In 1995, Dame Muriel Spark, then one of Britain’s most distinguished living writers, was interviewed for a BBC documentary. During filming, the show’s editor commented that ‘her biographer must be the most depressed man in England’. Three years earlier, Spark had personally anointed Martin Stannard as the writer of what she intended to be the authorised version of her life, presenting him with the vast archive of documentation – spanning 50 years and 50 metres – gathered at her home in Arezzo. ‘Treat me as if I were dead,’ she instructed him.
Stannard understood this to mean that he should proceed as a traditional historian; by the time his hag-ridden book was published 17 years later he had learned his mistake. The construction of biography assumes a certain orderliness in its subjects, the author’s task being to summarise, arrange and analyse the facts of their existence; but Spark had never been much interested in doing anything so ordinary as living.
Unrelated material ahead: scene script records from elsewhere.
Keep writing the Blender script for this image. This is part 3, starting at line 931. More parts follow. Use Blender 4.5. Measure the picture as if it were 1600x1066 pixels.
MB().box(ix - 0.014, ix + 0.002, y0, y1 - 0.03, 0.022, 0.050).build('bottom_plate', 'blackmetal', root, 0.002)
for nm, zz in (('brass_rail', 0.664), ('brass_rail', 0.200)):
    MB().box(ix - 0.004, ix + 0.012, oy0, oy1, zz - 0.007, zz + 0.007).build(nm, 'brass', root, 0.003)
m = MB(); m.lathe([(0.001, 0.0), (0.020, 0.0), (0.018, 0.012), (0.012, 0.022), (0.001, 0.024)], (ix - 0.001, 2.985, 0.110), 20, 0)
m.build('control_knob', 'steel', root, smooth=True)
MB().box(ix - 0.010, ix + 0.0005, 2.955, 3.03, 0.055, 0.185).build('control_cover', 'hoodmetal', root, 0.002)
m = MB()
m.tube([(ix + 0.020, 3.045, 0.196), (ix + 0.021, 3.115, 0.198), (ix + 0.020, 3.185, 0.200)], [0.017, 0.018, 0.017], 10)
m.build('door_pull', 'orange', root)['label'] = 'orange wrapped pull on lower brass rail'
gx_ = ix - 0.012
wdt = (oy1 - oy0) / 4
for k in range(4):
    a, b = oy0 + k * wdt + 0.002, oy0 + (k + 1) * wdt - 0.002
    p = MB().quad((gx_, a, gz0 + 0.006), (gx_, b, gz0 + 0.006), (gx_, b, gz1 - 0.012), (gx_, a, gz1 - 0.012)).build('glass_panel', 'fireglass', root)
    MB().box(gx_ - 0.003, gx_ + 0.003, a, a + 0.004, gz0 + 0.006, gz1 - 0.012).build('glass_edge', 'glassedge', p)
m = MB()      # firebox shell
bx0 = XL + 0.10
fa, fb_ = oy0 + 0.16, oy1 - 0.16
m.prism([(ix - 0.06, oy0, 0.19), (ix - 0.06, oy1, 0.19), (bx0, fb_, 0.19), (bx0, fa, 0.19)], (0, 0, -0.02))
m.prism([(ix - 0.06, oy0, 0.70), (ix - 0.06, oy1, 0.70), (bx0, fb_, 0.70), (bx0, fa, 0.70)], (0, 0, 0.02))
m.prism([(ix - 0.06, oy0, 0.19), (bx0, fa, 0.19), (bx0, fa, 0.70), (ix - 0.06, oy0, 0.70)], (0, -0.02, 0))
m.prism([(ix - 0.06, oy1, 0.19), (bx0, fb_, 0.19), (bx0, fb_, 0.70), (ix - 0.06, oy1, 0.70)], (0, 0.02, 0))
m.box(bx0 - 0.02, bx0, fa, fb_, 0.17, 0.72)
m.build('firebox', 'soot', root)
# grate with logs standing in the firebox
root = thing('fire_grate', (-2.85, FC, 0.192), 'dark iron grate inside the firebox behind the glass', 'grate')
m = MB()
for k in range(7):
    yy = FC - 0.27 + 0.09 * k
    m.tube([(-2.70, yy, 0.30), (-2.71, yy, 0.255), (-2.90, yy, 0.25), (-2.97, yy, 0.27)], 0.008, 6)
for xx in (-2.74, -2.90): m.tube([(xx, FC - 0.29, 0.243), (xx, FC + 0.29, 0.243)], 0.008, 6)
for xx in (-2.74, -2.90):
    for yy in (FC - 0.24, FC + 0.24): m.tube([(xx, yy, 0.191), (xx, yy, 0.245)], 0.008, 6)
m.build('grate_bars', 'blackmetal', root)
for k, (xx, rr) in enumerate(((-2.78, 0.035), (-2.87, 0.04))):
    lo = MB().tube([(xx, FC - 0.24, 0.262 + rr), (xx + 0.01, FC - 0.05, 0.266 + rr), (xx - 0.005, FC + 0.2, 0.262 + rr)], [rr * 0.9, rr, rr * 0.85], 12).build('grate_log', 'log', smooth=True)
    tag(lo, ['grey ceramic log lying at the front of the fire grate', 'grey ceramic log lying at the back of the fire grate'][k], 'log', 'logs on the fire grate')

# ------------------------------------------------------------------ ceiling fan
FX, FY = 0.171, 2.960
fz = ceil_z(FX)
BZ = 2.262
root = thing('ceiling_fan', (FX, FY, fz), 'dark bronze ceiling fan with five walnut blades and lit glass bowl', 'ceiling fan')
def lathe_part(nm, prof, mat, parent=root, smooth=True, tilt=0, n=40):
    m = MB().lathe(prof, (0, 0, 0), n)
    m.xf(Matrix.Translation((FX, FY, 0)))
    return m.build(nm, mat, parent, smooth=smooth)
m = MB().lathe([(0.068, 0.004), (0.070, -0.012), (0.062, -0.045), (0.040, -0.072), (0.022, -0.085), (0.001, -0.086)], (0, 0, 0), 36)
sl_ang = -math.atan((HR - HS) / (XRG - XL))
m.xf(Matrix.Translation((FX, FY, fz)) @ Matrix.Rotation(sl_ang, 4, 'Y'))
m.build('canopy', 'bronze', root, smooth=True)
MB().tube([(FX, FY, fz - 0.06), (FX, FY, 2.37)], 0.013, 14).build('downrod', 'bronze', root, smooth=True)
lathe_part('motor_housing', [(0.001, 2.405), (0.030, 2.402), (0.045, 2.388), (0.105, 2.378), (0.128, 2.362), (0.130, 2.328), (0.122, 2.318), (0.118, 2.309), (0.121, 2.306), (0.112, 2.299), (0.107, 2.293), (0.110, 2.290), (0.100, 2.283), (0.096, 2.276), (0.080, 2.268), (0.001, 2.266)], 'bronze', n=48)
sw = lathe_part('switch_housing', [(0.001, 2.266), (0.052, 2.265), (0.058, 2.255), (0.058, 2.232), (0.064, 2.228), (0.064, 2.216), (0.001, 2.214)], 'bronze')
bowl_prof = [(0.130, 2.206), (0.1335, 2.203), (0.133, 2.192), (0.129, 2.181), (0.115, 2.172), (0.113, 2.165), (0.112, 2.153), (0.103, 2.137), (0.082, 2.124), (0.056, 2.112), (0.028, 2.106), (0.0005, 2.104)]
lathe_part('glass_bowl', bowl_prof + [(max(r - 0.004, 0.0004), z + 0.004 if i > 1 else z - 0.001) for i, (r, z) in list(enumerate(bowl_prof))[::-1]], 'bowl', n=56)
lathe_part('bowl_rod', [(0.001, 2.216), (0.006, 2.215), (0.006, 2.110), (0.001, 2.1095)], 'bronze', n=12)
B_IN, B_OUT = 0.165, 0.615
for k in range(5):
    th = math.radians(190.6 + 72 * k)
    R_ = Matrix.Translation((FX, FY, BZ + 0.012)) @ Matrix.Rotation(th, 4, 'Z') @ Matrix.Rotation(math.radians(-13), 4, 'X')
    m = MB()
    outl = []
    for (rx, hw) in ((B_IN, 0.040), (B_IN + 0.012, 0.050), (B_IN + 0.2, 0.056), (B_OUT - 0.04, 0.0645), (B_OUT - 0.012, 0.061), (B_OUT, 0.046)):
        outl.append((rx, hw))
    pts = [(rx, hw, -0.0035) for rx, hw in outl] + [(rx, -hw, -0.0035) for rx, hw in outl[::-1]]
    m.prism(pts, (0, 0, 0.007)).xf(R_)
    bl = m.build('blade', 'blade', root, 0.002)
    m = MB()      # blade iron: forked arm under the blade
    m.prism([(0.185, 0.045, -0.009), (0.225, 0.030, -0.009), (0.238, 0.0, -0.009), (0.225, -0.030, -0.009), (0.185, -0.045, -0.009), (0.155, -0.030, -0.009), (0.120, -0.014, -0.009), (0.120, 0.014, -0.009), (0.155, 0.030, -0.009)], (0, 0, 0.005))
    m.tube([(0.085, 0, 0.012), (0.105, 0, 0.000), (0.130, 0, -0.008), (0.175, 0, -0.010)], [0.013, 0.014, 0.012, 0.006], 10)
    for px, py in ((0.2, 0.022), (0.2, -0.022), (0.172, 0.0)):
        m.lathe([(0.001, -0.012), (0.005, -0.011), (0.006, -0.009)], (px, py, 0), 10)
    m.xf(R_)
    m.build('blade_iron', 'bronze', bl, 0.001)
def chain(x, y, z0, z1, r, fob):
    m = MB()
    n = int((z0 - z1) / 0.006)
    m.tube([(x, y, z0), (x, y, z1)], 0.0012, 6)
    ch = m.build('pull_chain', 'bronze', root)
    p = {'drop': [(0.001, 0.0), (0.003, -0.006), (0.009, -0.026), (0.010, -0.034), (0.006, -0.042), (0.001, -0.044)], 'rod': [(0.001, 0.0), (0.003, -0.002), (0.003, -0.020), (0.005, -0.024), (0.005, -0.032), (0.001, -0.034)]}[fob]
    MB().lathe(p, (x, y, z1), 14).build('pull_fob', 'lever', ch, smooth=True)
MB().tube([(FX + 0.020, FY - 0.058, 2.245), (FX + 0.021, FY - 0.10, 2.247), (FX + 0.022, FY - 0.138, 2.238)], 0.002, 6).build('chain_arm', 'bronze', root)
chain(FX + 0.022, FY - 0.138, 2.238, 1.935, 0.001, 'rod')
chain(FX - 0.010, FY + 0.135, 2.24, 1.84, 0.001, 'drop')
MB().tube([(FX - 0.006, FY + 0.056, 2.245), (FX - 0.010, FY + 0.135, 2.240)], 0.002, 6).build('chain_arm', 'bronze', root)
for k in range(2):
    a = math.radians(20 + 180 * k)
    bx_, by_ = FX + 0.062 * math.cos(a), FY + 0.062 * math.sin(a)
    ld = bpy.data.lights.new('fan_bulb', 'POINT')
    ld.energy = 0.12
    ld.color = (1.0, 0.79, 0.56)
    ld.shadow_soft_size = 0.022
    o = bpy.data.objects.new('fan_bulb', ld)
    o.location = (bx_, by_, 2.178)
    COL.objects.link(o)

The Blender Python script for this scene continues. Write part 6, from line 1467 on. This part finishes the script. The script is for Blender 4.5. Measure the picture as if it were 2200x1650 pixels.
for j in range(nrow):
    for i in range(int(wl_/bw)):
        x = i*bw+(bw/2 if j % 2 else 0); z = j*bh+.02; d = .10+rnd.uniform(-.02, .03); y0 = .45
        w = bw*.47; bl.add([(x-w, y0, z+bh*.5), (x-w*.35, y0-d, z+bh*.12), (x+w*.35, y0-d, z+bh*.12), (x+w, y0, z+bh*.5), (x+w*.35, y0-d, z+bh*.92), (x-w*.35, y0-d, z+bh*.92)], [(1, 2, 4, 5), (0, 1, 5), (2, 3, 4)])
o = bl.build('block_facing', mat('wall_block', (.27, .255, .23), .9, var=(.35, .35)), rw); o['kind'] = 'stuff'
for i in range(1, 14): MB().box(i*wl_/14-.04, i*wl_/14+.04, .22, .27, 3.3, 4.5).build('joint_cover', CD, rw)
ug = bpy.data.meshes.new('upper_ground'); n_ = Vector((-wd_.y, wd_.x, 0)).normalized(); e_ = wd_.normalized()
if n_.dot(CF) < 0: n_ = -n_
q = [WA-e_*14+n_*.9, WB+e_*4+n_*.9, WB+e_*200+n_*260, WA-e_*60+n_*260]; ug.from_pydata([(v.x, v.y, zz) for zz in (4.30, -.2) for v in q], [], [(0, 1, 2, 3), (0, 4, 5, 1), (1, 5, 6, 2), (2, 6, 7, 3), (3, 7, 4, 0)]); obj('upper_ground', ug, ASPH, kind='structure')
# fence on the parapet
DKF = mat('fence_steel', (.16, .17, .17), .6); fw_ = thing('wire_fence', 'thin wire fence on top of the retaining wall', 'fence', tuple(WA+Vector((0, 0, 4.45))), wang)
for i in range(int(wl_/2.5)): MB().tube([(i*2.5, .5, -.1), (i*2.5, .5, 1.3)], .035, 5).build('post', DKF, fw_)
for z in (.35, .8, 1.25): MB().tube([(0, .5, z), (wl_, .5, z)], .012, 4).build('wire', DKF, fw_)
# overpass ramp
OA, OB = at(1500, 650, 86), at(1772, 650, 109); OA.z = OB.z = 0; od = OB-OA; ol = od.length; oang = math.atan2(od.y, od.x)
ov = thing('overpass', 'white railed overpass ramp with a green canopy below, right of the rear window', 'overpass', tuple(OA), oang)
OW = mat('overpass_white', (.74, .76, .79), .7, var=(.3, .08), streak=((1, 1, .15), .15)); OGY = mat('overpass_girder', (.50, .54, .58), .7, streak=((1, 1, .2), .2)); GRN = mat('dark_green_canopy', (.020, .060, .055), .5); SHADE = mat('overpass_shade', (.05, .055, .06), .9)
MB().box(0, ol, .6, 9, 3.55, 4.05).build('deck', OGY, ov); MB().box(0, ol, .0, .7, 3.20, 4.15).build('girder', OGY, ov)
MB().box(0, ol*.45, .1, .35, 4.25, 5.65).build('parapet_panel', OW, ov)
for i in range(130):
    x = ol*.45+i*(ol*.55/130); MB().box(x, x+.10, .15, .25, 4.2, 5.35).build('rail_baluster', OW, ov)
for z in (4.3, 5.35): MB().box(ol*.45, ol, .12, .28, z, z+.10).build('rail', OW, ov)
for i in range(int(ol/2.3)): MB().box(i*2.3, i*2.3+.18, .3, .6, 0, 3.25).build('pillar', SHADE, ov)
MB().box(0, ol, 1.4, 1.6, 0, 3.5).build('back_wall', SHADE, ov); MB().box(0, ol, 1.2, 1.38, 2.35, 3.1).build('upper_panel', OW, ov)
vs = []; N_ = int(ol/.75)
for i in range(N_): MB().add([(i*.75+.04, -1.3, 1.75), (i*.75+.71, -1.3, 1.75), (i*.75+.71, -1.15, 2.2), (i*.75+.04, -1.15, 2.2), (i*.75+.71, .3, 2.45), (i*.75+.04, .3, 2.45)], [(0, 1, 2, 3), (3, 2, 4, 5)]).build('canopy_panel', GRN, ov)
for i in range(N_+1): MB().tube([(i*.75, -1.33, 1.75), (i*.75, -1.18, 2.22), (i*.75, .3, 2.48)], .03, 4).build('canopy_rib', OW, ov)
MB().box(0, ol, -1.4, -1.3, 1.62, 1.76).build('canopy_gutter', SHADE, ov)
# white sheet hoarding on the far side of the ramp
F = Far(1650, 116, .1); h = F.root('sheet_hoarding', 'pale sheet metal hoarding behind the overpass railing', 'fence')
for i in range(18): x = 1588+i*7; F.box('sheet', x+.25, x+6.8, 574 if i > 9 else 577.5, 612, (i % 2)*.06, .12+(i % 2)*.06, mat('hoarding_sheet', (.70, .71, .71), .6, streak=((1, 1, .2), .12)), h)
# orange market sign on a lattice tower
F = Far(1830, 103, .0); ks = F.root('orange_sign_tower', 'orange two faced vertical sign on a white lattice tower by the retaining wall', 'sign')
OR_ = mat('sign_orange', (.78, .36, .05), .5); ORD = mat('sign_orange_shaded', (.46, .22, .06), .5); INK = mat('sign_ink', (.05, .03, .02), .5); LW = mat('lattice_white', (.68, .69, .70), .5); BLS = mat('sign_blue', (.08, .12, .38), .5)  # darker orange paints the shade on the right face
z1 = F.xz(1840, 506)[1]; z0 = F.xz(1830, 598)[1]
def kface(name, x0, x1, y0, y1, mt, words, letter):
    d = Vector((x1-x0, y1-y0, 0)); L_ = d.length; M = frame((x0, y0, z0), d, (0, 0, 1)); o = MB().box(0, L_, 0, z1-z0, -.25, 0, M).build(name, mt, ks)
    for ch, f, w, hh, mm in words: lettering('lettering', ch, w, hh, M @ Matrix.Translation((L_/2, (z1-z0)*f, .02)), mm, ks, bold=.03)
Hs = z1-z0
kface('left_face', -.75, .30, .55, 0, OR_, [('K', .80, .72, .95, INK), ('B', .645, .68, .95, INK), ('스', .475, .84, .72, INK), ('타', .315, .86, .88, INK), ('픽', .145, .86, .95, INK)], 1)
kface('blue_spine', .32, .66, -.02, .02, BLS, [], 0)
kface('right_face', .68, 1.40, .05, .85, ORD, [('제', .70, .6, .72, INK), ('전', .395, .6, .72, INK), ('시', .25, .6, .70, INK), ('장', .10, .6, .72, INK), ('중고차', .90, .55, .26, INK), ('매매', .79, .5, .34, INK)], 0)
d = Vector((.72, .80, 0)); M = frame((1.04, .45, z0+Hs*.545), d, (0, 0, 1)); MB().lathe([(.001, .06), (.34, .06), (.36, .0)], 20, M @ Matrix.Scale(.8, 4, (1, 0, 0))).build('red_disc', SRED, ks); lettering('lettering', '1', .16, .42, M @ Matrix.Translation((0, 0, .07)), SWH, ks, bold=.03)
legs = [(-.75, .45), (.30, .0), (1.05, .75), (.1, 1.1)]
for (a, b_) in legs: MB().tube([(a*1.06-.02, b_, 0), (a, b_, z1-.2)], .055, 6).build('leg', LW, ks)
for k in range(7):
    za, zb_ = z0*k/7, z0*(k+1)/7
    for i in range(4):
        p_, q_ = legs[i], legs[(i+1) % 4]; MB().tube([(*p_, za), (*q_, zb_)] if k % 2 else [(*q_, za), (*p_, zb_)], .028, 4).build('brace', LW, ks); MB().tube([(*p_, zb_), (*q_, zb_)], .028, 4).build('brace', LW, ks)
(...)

Hers was not so much a life as a plot, and Stannard, unwittingly, was written into it.
Frances Wilson is a ferociously clever writer, and with Spark as her subject she needs to be. Taking Spark’s feud with Stannard as its catalyst, her biography of ‘the loneliest and most singular figure on the 20th-century literary landscape’ grapples with the process by which Muriel Spark created her greatest work of art, ‘Muriel Spark’; a writer who in a (discarded) author’s note on her most celebrated novel The Prime of Miss Jean Brodie (1961) declared: ‘It has always been my intention to practise the arts of pretence and counterfeit on the reader.